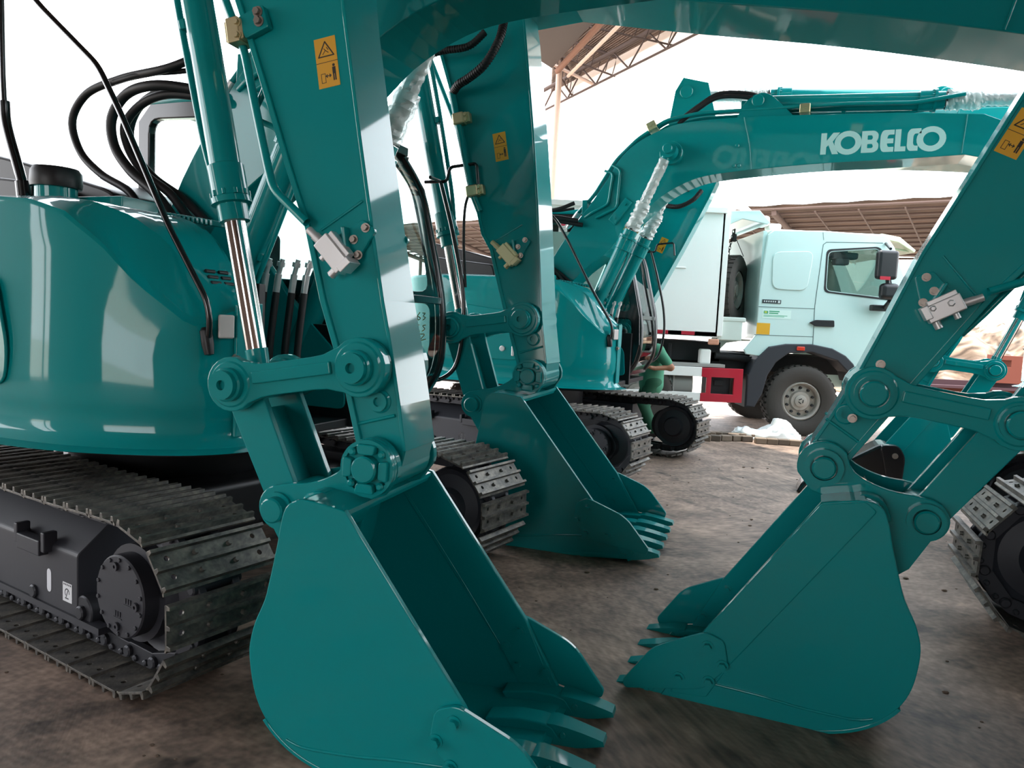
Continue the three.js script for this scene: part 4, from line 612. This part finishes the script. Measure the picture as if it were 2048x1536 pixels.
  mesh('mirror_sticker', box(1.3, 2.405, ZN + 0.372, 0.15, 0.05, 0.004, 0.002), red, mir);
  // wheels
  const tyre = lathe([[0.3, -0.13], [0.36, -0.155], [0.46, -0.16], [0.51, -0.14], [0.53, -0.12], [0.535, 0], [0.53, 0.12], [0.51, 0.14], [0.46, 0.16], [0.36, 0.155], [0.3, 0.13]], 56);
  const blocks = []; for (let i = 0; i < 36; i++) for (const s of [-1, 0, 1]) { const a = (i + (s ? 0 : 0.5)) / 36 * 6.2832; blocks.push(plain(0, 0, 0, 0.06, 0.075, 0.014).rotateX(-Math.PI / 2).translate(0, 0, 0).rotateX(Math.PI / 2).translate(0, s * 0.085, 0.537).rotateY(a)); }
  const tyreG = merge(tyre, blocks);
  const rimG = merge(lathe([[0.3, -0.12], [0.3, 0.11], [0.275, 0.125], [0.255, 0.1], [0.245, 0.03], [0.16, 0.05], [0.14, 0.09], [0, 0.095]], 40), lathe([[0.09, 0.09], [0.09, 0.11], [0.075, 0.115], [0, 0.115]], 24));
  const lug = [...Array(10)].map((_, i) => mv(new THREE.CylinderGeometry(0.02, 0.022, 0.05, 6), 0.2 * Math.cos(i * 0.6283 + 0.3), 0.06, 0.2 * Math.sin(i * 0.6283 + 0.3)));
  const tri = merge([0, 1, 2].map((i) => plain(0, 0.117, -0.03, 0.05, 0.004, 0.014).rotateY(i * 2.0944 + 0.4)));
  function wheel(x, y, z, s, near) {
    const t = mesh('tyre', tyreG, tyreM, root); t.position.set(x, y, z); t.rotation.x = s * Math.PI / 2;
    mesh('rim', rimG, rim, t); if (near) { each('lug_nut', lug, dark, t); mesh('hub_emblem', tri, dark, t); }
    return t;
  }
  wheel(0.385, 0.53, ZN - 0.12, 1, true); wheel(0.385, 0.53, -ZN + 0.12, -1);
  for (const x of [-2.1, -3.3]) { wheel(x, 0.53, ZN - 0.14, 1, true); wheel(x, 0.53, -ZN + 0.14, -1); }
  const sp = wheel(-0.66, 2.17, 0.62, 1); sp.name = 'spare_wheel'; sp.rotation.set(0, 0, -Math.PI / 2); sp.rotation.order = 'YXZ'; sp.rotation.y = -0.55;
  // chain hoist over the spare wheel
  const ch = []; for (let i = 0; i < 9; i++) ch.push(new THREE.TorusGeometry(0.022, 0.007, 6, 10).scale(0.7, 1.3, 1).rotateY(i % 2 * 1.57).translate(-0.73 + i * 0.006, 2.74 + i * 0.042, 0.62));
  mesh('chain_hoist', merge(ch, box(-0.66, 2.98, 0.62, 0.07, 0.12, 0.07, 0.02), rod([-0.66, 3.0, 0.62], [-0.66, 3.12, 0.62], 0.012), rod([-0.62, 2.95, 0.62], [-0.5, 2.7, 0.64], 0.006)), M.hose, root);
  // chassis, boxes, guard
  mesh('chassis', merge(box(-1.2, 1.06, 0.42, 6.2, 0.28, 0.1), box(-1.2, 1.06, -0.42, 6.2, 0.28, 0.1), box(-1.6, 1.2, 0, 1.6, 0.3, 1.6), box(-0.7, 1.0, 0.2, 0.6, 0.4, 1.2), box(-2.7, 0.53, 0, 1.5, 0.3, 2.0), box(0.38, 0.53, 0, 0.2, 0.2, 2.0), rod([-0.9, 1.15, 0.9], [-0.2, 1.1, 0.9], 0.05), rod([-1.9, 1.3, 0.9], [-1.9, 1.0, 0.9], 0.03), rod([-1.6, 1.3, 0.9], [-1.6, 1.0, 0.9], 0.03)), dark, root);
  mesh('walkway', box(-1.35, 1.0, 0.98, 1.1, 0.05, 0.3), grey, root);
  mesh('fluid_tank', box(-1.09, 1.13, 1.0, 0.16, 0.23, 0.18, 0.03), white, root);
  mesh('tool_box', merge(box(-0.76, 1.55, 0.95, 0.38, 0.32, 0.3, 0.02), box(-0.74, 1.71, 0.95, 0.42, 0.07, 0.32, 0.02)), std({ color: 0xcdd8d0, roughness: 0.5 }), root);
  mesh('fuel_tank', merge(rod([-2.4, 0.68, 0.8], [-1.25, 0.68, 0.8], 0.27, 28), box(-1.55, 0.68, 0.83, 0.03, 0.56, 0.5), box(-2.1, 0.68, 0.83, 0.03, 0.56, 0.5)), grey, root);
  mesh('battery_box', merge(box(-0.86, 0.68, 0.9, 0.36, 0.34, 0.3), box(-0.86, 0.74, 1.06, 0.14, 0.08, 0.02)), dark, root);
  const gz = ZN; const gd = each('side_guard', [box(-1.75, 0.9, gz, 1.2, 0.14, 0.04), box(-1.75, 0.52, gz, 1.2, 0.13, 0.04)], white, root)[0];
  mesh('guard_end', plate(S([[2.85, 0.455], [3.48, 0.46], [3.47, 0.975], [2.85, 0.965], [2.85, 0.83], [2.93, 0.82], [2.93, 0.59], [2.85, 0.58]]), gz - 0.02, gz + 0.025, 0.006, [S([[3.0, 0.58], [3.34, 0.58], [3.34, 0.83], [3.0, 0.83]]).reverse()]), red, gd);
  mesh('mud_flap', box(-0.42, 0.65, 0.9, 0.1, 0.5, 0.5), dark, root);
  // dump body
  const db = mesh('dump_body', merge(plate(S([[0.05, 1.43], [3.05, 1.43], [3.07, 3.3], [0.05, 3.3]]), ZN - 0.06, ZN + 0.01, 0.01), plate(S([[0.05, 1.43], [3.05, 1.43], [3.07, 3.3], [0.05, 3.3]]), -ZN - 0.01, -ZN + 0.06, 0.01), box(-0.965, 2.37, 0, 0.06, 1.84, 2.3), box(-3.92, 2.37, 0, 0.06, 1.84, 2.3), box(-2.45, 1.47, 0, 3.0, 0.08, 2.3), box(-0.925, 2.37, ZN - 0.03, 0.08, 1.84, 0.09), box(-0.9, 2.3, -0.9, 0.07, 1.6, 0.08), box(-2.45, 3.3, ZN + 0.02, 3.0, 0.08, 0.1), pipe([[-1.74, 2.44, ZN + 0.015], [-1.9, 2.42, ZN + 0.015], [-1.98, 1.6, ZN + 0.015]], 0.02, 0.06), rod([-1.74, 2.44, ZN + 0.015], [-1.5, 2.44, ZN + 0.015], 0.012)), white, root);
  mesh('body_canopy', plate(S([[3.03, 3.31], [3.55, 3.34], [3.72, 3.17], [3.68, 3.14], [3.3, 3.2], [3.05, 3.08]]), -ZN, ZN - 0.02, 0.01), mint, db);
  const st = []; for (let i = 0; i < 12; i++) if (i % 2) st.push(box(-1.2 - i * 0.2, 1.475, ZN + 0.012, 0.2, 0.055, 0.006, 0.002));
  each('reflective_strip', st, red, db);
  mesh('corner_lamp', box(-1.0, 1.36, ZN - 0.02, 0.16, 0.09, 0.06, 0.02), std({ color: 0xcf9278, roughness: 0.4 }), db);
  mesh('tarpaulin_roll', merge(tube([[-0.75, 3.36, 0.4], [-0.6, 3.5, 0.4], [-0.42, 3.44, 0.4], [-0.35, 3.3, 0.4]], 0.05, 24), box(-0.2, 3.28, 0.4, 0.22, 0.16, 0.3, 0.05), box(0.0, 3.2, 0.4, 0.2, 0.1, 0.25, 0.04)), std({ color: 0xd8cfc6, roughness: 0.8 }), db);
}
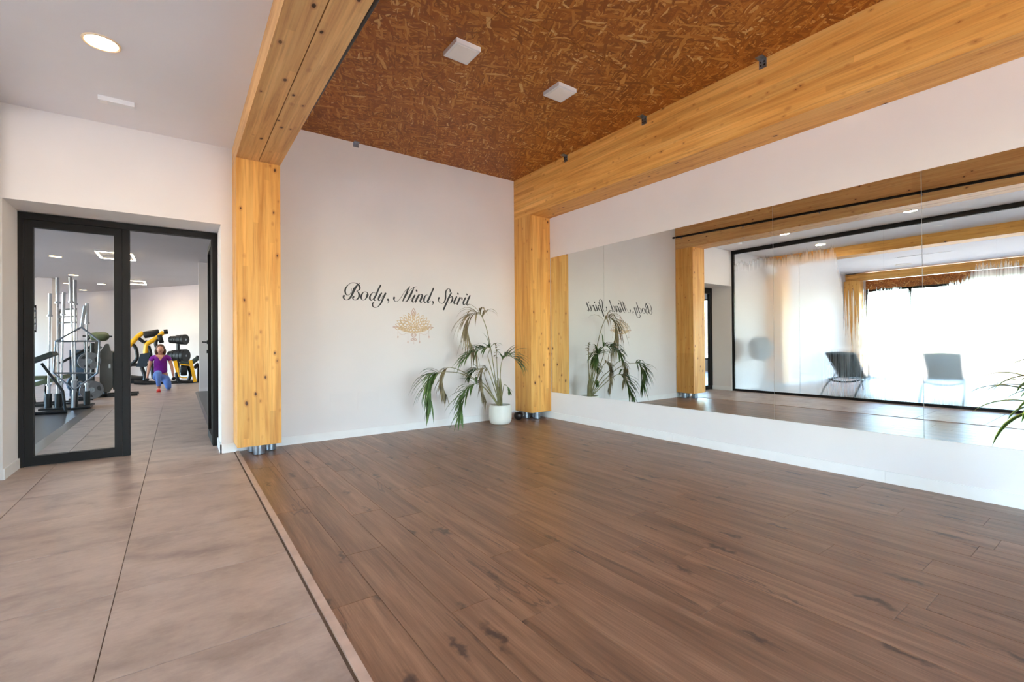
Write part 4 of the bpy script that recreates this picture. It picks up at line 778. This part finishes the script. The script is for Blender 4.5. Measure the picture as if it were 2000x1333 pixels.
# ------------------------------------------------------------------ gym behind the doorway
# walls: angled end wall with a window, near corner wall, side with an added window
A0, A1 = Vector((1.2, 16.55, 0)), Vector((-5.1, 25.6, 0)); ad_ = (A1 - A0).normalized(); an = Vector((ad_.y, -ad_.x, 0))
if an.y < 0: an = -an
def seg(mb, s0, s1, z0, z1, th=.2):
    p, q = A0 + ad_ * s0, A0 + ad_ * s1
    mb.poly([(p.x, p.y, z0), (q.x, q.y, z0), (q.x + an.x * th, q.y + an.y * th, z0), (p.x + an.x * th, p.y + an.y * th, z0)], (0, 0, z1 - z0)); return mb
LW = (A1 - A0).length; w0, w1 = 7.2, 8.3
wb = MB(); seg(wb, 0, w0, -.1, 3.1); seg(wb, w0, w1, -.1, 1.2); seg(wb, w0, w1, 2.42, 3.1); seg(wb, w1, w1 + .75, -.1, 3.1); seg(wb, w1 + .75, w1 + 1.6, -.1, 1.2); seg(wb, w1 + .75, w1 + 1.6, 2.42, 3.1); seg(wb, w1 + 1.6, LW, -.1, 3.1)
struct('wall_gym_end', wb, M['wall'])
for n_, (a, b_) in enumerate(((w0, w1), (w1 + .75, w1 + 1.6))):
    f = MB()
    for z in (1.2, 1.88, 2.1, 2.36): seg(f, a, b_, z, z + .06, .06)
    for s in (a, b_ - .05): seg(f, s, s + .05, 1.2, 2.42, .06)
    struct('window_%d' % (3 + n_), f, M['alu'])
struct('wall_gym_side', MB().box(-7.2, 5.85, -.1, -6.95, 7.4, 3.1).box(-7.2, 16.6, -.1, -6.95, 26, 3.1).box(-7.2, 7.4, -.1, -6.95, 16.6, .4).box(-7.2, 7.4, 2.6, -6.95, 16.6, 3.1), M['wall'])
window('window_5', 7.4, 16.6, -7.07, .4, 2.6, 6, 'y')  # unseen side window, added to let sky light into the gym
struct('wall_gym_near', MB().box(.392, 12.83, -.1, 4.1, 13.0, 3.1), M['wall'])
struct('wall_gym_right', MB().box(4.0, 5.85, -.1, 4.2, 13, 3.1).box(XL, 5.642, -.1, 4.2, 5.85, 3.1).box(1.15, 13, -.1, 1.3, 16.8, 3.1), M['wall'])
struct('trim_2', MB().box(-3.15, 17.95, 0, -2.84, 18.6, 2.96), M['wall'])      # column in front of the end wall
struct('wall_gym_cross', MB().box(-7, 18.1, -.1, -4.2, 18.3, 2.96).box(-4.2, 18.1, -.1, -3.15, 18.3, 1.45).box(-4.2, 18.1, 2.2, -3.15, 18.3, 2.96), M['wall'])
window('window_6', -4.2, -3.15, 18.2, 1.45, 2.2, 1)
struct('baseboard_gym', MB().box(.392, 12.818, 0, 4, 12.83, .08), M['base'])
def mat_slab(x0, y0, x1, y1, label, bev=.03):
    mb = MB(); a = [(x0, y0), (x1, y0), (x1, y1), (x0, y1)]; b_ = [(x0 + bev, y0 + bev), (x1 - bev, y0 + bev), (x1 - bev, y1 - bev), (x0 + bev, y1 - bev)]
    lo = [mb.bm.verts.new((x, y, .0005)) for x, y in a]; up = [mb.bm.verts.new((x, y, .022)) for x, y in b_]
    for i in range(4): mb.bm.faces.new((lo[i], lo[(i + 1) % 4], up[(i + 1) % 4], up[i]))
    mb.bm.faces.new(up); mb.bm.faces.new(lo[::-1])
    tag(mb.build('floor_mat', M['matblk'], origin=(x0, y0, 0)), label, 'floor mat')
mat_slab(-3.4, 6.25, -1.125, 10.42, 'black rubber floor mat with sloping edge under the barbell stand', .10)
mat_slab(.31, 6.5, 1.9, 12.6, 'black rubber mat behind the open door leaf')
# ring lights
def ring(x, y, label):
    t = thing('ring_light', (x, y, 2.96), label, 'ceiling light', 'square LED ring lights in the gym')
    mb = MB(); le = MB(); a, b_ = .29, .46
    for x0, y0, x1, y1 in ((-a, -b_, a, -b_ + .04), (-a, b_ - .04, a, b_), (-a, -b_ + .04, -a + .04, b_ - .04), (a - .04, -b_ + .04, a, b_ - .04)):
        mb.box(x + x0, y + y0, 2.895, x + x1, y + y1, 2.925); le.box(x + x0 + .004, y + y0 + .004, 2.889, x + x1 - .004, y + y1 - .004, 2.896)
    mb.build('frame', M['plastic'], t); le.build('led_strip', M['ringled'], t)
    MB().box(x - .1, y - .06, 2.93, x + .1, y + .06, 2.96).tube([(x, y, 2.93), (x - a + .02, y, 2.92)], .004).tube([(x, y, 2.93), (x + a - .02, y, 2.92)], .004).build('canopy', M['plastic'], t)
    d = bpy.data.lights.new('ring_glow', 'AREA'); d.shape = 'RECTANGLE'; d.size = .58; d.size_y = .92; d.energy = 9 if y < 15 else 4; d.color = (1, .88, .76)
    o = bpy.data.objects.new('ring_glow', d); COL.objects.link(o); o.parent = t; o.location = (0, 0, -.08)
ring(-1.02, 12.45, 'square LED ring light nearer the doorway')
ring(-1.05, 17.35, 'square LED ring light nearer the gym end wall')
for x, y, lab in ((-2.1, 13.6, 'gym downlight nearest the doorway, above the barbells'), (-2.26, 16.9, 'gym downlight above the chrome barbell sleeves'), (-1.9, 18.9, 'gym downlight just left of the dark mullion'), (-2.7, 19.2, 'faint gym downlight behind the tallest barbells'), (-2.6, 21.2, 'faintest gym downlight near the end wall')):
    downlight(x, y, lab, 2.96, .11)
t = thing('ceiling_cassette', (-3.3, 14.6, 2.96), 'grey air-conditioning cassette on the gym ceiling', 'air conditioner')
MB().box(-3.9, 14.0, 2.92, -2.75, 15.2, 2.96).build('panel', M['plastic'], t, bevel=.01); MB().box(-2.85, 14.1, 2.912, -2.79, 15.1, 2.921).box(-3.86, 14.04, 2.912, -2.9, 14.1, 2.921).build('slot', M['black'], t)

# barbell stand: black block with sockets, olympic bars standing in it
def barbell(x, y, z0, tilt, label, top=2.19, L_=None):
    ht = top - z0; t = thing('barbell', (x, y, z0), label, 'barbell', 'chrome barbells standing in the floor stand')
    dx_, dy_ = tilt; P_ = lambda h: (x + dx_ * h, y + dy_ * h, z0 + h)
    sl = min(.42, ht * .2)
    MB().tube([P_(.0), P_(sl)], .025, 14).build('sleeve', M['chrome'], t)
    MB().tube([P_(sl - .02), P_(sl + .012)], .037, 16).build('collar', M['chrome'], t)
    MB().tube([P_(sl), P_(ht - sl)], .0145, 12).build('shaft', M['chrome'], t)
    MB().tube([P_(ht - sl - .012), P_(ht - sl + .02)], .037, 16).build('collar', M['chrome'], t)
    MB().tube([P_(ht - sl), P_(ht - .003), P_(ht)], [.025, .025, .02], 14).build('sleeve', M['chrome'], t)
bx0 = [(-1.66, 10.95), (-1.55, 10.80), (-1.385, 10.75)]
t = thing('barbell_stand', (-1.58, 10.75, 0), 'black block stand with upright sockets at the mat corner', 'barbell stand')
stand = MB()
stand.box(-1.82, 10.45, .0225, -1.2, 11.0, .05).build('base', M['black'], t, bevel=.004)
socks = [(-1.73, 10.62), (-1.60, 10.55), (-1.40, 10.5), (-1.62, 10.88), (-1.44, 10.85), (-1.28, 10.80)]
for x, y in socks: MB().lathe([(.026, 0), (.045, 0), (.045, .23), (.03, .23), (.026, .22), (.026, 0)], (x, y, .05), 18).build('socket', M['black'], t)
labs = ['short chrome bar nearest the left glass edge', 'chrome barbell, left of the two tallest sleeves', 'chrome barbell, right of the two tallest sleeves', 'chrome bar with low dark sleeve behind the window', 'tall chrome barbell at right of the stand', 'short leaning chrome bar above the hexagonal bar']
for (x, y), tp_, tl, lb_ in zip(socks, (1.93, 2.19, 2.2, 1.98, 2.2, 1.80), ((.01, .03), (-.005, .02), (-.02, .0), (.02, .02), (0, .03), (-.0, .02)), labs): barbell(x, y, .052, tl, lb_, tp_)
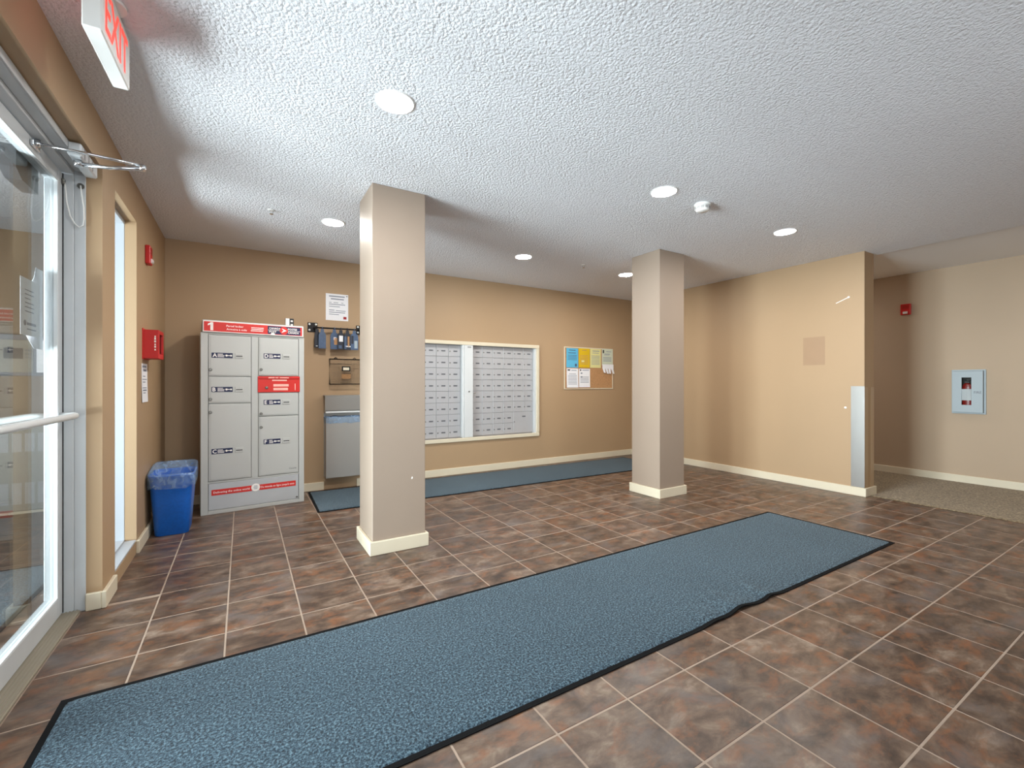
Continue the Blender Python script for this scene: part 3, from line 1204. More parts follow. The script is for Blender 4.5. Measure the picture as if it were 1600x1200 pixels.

____________________

• _Written request_
Check each line above for the word "this", and copy the lines where it appears.

• _Worked solution_
Continue the three.js script for this scene: part 4, from line 612. This part finishes the script. Measure the picture as if it were 2048x1536 pixels.
Write part 4 of the bpy script that recreates this picture. It picks up at line 778. This part finishes the script. The script is for Blender 4.5. Measure the picture as if it were 2000x1333 pixels.
Continue the Blender Python script for this scene: part 3, from line 1204. More parts follow. The script is for Blender 4.5. Measure the picture as if it were 1600x1200 pixels.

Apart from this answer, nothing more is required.